Steve Jobs and Apple
I bought my first Mac in 1990, an SE 4/40. At that time, Steve Jobs had already been away from Apple for five years, and the company was alternating between successes and disasters.
By the time this computer needed replacing, Linux 1.0 had just been replaced, and I enthusiastically embraced the Linux world and put Apple behind me.
A few years later, Steve Jobs returned to Apple and eventually managed to turn the Macintosh into a useful computer again (the operating system had been getting slower and less stable starting with System 7 in 1991), but for a long time, the Mac seemed to appeal mainly to die-hard Apple fanboys – I was certainly never tempted to return to the fold, and my impression was that Apple was largely ignored by most people.
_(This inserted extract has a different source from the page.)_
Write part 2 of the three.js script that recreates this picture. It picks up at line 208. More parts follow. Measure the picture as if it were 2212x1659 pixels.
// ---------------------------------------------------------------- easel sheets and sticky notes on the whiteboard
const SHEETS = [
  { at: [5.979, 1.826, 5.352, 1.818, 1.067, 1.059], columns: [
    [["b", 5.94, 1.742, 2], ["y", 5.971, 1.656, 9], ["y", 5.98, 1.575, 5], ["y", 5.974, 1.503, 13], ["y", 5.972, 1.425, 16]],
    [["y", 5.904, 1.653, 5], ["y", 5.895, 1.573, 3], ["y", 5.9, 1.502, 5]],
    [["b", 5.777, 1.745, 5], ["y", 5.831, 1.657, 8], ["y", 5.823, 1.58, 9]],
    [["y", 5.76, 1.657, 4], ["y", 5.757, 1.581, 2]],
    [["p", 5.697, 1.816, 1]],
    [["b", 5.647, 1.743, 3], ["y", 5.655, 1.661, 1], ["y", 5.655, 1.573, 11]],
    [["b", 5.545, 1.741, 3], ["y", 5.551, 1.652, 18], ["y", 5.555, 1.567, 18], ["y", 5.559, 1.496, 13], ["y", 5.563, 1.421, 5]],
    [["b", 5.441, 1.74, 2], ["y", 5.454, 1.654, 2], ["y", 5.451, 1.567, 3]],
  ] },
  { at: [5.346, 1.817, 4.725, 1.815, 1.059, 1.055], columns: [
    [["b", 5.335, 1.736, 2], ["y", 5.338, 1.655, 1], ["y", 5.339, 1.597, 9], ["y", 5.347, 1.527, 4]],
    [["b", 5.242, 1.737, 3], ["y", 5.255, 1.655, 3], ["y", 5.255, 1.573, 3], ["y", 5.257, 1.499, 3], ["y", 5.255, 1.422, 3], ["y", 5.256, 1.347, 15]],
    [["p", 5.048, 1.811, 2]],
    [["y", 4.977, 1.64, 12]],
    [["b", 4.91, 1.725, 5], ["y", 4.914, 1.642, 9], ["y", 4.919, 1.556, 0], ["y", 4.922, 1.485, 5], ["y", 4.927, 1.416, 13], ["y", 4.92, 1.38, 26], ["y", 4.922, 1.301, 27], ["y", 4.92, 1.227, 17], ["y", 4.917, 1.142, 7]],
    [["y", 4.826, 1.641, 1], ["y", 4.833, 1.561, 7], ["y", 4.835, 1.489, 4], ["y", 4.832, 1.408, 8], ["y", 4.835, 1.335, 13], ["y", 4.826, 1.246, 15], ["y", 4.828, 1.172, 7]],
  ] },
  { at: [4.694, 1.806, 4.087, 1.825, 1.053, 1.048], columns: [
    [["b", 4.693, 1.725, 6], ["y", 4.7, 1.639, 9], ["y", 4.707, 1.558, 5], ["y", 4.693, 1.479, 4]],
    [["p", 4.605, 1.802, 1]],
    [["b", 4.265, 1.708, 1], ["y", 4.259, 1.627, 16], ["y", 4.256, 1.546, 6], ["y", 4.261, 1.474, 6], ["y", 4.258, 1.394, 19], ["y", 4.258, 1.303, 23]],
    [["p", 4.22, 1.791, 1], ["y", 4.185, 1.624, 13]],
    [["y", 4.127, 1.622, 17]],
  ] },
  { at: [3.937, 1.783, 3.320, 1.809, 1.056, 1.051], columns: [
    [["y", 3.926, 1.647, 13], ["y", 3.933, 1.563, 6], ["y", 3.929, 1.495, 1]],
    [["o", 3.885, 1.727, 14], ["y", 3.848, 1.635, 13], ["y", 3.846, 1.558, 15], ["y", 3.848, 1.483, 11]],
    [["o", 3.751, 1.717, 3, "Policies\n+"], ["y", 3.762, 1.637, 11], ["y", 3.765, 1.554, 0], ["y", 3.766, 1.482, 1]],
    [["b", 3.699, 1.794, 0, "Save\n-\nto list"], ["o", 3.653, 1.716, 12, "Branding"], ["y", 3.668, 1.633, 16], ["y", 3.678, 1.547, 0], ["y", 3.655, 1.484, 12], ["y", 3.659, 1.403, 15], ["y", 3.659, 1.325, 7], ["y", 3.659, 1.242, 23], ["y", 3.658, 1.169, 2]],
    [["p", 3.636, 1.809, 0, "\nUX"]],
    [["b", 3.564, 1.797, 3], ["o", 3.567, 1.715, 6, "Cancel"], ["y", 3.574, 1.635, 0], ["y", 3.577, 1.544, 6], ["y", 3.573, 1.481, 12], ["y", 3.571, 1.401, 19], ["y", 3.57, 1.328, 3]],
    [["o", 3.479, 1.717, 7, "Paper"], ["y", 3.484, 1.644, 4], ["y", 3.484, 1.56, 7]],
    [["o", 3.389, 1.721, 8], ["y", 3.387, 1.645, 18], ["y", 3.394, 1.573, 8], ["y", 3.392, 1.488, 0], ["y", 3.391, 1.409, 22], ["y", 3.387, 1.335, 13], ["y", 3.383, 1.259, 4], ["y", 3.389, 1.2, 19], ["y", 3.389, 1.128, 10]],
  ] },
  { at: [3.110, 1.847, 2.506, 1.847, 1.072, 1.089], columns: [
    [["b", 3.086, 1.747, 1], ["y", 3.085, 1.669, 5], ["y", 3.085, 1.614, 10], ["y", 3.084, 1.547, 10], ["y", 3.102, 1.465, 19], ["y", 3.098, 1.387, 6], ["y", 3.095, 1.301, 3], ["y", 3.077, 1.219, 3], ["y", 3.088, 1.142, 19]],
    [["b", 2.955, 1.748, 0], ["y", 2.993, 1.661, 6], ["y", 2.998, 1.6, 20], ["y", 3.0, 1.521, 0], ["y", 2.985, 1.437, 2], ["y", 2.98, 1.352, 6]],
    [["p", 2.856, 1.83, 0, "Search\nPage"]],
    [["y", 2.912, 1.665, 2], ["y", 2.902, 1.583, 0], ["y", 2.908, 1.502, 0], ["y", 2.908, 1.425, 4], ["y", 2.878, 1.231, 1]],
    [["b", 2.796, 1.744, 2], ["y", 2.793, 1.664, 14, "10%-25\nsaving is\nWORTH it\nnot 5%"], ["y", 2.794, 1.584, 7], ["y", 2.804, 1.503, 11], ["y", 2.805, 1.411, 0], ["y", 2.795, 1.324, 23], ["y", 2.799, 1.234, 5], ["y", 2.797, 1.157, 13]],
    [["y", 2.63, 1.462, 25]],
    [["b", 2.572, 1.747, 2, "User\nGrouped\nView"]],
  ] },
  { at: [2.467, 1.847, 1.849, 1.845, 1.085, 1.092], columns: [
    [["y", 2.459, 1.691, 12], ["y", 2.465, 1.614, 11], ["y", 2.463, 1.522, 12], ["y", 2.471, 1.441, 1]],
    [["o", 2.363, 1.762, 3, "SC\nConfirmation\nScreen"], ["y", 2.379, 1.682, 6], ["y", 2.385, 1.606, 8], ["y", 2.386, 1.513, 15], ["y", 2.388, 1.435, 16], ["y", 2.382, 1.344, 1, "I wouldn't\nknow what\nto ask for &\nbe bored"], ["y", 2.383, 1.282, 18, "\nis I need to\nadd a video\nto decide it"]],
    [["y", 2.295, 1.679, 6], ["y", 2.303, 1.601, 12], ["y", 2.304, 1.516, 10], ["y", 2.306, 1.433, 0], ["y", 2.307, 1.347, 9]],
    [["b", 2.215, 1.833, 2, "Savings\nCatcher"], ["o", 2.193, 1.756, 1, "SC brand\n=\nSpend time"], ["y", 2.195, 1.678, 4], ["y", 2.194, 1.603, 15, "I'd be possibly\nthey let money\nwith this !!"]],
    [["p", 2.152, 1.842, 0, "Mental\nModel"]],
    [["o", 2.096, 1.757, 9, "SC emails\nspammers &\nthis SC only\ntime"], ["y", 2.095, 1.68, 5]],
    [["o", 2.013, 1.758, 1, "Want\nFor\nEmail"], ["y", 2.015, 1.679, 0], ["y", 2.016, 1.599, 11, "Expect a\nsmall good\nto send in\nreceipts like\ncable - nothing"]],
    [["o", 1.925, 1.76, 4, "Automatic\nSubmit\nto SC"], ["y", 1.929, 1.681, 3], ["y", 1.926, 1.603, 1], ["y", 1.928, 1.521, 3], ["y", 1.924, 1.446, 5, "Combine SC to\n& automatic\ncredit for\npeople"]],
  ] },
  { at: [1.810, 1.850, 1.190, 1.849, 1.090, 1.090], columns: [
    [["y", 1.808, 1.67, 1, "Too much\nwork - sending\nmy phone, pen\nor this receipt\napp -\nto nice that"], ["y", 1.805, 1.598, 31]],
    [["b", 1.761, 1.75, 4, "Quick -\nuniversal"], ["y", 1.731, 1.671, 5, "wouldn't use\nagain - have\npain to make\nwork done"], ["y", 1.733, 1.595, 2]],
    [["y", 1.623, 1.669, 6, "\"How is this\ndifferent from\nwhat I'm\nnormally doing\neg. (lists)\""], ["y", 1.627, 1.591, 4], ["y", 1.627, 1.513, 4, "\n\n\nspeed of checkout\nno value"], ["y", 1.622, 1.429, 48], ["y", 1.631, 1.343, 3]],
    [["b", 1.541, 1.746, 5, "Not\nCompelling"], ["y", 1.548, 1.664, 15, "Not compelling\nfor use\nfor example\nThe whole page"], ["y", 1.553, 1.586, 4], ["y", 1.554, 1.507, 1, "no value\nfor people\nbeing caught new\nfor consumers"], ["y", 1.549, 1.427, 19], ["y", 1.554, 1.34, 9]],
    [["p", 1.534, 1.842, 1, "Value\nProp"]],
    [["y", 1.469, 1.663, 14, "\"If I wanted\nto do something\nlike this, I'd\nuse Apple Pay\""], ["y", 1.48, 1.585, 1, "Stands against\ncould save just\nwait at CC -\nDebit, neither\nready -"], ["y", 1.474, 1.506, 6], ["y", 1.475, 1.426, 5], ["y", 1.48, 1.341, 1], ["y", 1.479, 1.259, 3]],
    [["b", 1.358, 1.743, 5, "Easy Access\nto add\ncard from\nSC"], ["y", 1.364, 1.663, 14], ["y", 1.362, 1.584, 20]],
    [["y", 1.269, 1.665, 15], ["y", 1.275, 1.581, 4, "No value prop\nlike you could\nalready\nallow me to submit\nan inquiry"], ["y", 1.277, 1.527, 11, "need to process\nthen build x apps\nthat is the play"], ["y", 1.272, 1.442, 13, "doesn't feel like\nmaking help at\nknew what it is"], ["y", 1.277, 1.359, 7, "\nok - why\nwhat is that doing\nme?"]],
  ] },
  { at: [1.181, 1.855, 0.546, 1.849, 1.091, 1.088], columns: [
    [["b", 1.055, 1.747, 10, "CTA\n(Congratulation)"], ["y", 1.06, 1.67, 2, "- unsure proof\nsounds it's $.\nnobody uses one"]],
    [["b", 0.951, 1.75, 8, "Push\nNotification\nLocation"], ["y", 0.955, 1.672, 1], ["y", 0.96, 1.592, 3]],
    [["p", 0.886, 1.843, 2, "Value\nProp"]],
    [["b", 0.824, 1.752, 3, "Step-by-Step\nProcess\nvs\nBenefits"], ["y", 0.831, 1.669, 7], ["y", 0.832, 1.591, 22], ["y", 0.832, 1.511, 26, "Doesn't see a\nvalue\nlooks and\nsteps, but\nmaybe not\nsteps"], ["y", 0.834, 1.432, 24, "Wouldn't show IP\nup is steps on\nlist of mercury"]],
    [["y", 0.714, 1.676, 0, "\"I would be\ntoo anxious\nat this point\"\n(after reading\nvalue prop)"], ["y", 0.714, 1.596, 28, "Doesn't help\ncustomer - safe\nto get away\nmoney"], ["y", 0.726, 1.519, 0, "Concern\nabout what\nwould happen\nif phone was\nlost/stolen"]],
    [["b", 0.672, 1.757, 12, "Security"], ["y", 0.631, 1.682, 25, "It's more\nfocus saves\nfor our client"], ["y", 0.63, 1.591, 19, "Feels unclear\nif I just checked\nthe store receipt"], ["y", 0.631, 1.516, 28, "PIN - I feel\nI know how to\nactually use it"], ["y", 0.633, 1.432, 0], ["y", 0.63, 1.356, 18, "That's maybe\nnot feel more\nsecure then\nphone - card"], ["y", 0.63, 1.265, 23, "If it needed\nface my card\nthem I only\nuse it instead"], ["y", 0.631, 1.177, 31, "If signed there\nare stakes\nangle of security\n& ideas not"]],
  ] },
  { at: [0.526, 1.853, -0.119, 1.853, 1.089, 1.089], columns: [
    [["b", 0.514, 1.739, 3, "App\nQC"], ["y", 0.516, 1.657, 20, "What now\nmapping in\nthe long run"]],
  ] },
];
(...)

That changed with the introduction of the iPod and later the iPhone, both of which got huge followings. I’m convinced many modern Macintosh users only ditched their Windows computers because the iPod and iPhone had decontaminated the Apple brand.
However, I never really become a fan of Apple again – although I have an iPod Touch and a Mac Mini, I feel more attached to my Android phone and my Linux box.
I wonder what Steve Jobs will be remembered for in the longer term. My guess is that he won’t be seen as a great innovator, but rather as somebody who could spot the technologies that had the potential to appeal to non-techies. The Macintosh demonstrated that end-users liked graphical user interfaces, and Microsoft then created Windows; the iPod showed that people were ready for MP3 players; and the iPhone led the way in making people switch from ordinary mobile phones to smartphones.